Assistant Attorney General Thomas Perez of the Civil Rights Division also paid tribute to Doar, thanking him “for setting the bar so high for everyone.” He said he was “mesmerized” by “The Manual of the Civil Rights Division,” which Doar penned in 1965. Perez said he would make the tome available to those interesting in reading it.
“I think in order for us to understand our job and understand our critical mission, it’s important for us to understand our legacy,” Perez said.
The Civil Rights Division was established in 1957 after the enactment of that year’s Civil Rights Act. Doar said the division had only about 35 lawyers in its first couple of years. And a lot of those lawyers worked on matters that weren’t part of division’s core mission, he said.
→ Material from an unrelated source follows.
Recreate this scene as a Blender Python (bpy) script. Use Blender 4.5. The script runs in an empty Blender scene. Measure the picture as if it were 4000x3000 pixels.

But the former Assistant Attorney General said the division was beefed up in the 1960s and renewed its focus on protecting civil rights. Doar recalled at a tribute to Robert F. Kennedy on Friday that the former Attorney General was a driving force behind the federal government’s increased involvement in civil rights issues in the 1960s.
Doar, who helped draft the Voting Rights Act of 1965, said he was proud that the work of the Civil Rights Division in the 1960s made it possible for a black person to be elected president in 2008 and for black people to freely participate in that election.
“And [the 2008 election] to me proved that through the work of everybody who worked from ‘60 to ‘65 on voting that did something that was very worthwhile in this country because it converted a dishonest to an honest system of self-government,” Doar said.